During such three-year period, if the Company has active subsidiaries, the
foregoing financial statements will be on a consolidated basis to the extent
that the accounts of the Company and its subsidiaries are consolidated, and will
be accompanied by similar financial statements for any significant subsidiary
which is not so consolidated.
(i) For as long as the Company is required to file reports with the
Commission under Section 12 of the Exchange Act, the Company will maintain a
Transfer Agent and Warrant Agent, which may be the same entity, and, if
necessary under the jurisdiction of incorporation of the Company, a Registrar
(which may be the same entity as the Transfer and Warrant Agent) for its Common
Stock and Redeemable Warrants.
(j) The Company will furnish to the Underwriter or pursuant to the
Underwriter's direction, without charge, at such place as the Underwriter may
designate, copies of each
15
Preliminary Prospectus, the Registration Statement and any pre-effective or
post-effective amendments thereto (two of which copies will be signed and will
include all financial statements and exhibits), the Prospectus, and all
amendments and supplements thereto, including any prospectus prepared after the
effective date of the Registration Statement, in each case as soon as available
and in such quantities as the Underwriter may reasonably request.
(k) Neither the Company, nor its officers or directors, nor affiliates
of any of them (within the meaning of the Rules and Regulations) will take,
directly or indirectly, any action designed to, or which might in the future
reasonably be expected to cause or result in, stabilization or manipulation of
the price of any securities of the Company.
(l) The Company shall apply the net proceeds from the sale of the
Securities in the manner, and subject to the provisions, set forth under the
caption "Use of Proceeds" in the Prospectus. No portion of the net proceeds
will be used directly or indirectly to acquire any securities issued by the
Company.
(m) The Company shall timely file all such reports, forms or other
documents as may be required (including but not limited to a Form SR as may be
required pursuant to Rule 463 under the Act) from time to time, under the Act,
the Exchange Act, and the Rules and Regulations, and all such reports, forms and
documents filed will comply as to form and substance with the applicable
requirements under the Act, the Exchange Act, and the Rules and Regulations.

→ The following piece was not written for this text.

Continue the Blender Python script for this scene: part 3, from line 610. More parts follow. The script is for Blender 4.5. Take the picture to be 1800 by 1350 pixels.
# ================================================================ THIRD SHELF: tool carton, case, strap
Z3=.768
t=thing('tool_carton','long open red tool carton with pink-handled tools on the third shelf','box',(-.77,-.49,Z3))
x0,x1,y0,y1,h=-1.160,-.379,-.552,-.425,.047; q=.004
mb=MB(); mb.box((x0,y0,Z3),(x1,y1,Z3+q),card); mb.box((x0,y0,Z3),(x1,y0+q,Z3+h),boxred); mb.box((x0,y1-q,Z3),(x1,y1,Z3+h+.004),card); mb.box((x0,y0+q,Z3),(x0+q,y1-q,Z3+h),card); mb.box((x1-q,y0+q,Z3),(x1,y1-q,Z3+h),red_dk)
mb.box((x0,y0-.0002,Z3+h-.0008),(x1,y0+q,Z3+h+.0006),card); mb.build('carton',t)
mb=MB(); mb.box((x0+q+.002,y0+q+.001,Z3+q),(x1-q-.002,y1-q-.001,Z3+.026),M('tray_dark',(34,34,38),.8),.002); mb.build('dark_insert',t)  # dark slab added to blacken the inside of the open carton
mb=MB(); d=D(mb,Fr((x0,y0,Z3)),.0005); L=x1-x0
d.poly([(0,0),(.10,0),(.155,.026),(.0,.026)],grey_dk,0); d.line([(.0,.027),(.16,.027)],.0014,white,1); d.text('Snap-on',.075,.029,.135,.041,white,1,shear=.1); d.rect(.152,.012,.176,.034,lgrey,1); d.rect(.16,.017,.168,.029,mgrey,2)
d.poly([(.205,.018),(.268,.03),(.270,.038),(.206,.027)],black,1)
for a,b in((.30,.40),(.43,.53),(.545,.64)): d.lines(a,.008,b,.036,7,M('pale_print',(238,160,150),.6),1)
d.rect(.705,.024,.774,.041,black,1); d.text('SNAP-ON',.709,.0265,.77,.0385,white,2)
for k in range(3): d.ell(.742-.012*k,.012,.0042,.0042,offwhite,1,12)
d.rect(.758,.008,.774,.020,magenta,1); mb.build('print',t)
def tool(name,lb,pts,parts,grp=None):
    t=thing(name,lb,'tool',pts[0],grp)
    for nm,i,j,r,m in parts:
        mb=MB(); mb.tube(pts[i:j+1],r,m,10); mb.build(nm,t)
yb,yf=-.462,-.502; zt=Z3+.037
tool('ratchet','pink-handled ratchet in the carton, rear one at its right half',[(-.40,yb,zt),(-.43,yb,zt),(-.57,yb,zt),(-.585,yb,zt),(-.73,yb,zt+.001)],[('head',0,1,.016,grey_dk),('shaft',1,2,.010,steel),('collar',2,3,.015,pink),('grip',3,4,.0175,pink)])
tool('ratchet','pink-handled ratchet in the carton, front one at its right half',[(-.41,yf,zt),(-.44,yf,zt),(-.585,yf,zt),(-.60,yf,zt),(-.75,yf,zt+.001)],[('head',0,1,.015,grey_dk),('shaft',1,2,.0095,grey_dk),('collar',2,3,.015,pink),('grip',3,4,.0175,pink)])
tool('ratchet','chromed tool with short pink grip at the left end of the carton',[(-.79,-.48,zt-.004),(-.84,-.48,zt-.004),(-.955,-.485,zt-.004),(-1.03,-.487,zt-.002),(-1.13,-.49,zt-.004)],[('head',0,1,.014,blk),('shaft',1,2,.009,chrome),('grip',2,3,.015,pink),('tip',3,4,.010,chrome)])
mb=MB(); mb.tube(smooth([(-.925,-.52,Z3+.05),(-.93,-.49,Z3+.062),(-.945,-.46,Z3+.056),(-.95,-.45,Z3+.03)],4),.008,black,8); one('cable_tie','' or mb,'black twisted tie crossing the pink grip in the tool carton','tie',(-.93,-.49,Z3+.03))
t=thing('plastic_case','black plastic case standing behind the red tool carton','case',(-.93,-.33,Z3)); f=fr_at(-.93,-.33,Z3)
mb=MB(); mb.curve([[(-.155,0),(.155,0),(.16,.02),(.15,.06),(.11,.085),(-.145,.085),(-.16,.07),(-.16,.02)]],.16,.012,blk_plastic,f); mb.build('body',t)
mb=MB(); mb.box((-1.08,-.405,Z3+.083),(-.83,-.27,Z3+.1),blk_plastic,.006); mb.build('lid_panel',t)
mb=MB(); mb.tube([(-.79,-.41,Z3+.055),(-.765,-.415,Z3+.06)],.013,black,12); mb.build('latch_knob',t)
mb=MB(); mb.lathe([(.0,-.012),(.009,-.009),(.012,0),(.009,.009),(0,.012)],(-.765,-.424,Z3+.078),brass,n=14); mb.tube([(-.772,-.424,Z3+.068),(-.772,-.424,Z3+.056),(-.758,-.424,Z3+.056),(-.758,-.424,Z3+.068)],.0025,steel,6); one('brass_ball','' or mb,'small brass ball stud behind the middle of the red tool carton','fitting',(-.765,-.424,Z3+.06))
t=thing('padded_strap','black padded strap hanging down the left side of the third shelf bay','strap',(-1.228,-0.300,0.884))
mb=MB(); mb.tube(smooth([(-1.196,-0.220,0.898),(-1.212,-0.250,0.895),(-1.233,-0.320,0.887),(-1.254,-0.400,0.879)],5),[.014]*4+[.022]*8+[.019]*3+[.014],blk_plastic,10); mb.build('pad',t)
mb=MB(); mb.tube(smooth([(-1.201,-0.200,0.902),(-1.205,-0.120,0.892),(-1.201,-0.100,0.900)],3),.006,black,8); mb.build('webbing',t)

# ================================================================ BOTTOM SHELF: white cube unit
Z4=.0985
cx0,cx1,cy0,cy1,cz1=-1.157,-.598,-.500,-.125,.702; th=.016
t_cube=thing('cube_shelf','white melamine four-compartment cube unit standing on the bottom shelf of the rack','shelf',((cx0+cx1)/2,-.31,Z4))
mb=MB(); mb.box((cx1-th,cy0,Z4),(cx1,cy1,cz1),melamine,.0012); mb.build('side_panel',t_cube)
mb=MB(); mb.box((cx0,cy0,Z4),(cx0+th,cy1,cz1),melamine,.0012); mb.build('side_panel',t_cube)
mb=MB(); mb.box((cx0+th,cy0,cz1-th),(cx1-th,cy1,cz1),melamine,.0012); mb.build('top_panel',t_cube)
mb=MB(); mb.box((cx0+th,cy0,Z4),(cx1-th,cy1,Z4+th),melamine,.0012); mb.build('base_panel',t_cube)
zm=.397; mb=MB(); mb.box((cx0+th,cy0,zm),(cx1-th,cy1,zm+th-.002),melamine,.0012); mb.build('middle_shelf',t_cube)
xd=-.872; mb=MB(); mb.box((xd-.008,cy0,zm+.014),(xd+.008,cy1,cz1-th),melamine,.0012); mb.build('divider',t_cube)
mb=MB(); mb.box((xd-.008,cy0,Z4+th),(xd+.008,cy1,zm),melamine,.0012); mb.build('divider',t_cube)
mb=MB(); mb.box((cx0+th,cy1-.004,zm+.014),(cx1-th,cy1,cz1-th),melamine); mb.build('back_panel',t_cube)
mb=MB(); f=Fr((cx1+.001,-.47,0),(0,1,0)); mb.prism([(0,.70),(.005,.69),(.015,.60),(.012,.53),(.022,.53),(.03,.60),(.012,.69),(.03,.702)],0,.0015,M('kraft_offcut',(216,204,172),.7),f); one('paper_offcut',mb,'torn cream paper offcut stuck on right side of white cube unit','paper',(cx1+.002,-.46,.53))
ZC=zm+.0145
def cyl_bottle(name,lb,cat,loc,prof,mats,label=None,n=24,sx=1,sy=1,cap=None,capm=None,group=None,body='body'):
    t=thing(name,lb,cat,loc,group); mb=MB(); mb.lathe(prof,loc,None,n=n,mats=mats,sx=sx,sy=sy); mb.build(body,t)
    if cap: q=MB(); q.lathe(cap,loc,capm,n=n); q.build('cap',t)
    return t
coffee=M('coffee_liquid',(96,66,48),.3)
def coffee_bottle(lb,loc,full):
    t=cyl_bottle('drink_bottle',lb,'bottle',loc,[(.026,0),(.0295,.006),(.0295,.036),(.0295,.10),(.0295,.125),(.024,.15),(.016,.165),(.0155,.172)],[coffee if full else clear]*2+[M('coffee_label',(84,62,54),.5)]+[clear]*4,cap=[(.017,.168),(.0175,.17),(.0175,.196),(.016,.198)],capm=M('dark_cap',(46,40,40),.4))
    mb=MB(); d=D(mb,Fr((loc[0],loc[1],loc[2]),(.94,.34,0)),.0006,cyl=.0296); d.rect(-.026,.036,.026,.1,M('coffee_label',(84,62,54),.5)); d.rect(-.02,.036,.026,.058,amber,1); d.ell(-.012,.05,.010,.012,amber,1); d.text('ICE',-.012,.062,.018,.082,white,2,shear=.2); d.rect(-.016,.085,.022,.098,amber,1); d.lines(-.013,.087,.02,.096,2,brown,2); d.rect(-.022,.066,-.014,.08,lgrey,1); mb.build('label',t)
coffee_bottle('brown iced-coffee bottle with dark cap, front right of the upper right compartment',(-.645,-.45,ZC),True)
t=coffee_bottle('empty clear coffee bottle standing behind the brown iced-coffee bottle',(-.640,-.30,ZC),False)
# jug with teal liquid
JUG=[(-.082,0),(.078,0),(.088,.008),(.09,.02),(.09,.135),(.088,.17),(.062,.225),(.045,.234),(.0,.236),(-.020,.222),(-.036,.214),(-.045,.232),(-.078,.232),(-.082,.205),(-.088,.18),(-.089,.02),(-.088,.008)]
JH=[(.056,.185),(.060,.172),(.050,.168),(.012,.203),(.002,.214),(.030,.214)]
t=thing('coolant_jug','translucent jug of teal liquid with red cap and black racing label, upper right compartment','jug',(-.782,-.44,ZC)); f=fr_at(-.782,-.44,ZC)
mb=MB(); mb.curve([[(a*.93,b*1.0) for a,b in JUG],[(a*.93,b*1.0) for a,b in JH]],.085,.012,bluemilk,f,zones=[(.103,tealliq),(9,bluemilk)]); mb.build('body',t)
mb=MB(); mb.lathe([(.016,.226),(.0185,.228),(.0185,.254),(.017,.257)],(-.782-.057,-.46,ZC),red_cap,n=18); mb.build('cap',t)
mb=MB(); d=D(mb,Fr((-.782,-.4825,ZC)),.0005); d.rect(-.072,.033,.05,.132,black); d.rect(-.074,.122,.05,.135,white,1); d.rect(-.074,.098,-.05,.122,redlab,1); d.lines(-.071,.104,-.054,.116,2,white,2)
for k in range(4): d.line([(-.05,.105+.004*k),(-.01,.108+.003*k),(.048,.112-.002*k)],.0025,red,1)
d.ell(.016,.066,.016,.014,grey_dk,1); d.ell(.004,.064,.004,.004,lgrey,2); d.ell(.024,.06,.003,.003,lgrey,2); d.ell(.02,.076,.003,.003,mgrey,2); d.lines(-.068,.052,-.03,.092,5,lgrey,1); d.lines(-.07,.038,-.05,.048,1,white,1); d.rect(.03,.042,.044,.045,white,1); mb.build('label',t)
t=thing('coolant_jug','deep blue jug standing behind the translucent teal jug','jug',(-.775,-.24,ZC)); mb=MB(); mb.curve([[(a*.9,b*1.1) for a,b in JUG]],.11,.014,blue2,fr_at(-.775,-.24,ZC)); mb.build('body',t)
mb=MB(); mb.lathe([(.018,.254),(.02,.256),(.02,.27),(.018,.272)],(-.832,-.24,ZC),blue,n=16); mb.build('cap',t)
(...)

(n) The Company shall furnish to the Underwriter as early as
practicable prior to each of the date hereof, the Closing Date and each
Overallotment Closing Date, if any, but no later than two (2) full business days
prior thereto, a copy of the latest available unaudited consolidated interim
financial statements of the Company (which in no event shall be as of a date
more than forty-five (45) days prior to the date of the Registration Statement)
which have been read by the Company's independent public accountants, as stated
in their letters to be furnished pursuant to SECTION 6(k) hereof.
(o) For a period of three (3) years from the Closing Date, the Company
shall furnish to the Underwriter at the Company's sole expense, (i) daily
consolidated transfer sheets relating to the Securities upon the Underwriter's
reasonable request; (ii) a list of holders of Securities upon the Underwriter's
reasonable request; (iii) a list of, if any, the securities positions of
participants in the Depository Trust Company upon the Underwriter's reasonable
request.
(p) For a period of five (5) years after the effective date of the
Registration Statement, the Company shall use its best efforts to cause one (1)
individual selected by the Underwriter to be elected to the Board of Directors
of the Company (the "Board"), if requested by the Underwriter and provided such
individual is reasonably acceptable to and approved by the Company.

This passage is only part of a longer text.